「あ…やっちゃった」
小学校5年生の学芸会。
本番のセリフで吃音が出てしまったあの瞬間は、今でもはっきり覚えています。
当時、ことばの教室に通って練習を重ね、幸い日常会話ではほとんど吃音が出ないほど落ち着いていました。
それでも、クラス全員の前で言葉につかえたことが、本当に恥ずかしくて、自分が嫌になったんです。
でも――
今思い返すと、あの経験は「吃音があっても伝わるんだ」と気づけた大切なターニングポイントでした。
学芸会のエピソード
ここからは、小学5年生だった私が経験した実際の出来事をお話しします。
学芸会での挑戦と失敗
学芸会の配役を決めるとき、セリフのない役もあったけれど、私はあえてセリフのある役を選びました。
「やってみたい」――ただそれだけの思いで。
家で何度も練習を重ね、自分なりに気持ちを込めてセリフを覚えました。
本番直前までは順調。
劇の中でも、ほとんどのセリフはスムーズに話せていました。
けれど――
一番大事なセリフで、言葉がつかえてしまった。
劇が終わったあと、私はずっと落ち込んでいました。
「せっかく練習したのに……やっぱり自分はダメなんだ」
そんな気持ちでいっぱいだったんです。
でも、意外なことが起きました。
友達も先生も、誰ひとりとして吃音に触れる人はいなかったんです。
むしろ「緊張したよね」「あそこ、自分もちょっと間違えた」なんて、みんな普通に話しかけてくれました。
一番気にしていたのは、自分だった
数日後、クラスで学芸会のビデオを観る時間がありました。
正直、例のシーンが流れるのが怖かった。でも、クラスの誰も何も言わない。
「あれ? みんな、もう忘れてるの……?」
そのとき、ふと気づきました。
一番気にしていたのは、ほかでもない自分だったんです。
先生の言葉が、心に残った
ビデオ鑑賞のあと、担任の先生がそっと声をかけてくれました。
「セリフ、すごく気持ちがこもってたよ。いっぱい練習したの、わかるよ。」
吃音が出たかどうかじゃなく、**「気持ちが伝わったかどうか」**を見てくれていた。
それが何よりもうれしかったんです。
このとき初めて、私はこう思えました。
「吃音が出ても、人に伝えることはできるんだ」
ことばがつっかえても、人に伝わる
吃音があると、「うまく話せない=ダメなんじゃないか」と感じてしまうことがあります。
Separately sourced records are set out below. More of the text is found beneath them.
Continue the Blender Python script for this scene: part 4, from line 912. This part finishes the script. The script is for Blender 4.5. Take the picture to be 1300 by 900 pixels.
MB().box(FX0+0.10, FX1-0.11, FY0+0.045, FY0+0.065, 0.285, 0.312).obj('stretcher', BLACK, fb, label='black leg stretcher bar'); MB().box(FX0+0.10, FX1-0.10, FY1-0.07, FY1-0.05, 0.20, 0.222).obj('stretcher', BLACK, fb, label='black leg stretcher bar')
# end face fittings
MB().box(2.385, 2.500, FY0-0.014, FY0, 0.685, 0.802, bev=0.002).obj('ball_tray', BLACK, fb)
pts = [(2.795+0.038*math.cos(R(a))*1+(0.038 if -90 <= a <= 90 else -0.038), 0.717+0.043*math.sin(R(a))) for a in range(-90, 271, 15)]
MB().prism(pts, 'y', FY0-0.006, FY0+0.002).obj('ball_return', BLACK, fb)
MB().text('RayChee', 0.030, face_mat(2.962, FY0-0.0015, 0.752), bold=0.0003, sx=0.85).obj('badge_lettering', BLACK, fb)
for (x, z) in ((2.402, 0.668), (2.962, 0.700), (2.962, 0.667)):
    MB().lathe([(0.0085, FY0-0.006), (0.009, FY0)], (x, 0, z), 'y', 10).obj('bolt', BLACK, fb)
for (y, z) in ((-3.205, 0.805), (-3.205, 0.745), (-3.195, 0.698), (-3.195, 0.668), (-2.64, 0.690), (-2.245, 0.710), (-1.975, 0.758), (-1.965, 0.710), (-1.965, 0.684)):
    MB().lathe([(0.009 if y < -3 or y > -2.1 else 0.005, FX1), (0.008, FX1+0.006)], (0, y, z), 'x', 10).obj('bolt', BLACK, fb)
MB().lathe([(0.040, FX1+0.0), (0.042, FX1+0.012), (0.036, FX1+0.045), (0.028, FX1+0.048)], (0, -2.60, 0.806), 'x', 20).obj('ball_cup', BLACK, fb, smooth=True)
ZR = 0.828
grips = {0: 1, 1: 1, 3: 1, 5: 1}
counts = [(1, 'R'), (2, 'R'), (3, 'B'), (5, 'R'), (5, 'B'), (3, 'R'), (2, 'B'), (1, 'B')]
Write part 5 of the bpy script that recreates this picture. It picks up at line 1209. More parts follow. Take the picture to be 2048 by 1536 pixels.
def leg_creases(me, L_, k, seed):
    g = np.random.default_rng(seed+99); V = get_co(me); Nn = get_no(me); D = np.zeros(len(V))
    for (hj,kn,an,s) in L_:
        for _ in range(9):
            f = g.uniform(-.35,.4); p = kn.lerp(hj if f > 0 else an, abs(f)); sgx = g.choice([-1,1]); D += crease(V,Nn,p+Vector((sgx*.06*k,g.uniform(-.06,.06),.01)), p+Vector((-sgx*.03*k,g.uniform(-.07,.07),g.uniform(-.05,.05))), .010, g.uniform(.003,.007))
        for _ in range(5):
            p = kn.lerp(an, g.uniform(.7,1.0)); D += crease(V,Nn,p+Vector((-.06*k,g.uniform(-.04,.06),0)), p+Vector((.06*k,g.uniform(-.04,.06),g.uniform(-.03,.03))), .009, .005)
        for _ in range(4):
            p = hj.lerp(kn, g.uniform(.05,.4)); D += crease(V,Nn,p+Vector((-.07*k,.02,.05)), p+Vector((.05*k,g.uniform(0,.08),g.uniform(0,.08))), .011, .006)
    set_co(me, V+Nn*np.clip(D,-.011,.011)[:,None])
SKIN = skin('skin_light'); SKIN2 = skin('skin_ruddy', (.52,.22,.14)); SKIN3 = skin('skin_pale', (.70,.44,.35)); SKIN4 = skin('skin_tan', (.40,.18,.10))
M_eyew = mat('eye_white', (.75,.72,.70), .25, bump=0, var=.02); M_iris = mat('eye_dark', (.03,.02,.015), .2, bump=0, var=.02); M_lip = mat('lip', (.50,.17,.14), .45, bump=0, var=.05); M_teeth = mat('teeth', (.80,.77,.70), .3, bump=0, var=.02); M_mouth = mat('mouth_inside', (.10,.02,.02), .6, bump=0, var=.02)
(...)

特に子どものころは、「失敗した」「恥ずかしい」という思いに支配されがちです。
でも、今の私ははっきり言えます。
- 吃音があっても、ちゃんと伝わる。
- 吃音があるからといって、できないことなんてない。
大切なのは「どう話したか」ではなく、「どんな気持ちで伝えようとしたか」。
がんばって練習した姿や、言葉に込めた思いは、ちゃんと届いているんです。
そして、あの学芸会の経験は、今でも私の心の支えになっています。
さいごに:もし、あなたが吃音で悩んでいるなら
「うまく話せなかったらどうしよう」
「また言葉がつかえたらイヤだな」
そんなふうに思う日も、きっとあると思います。私も、そうでした。
でも、大丈夫。
あなたが伝えたいと思ったその気持ちは、ちゃんと伝わります。
吃音があっても、自分らしく、前に進んでいけます。
あのときの私がそうだったように、
あなたにもきっと、“伝わる瞬間”が訪れます。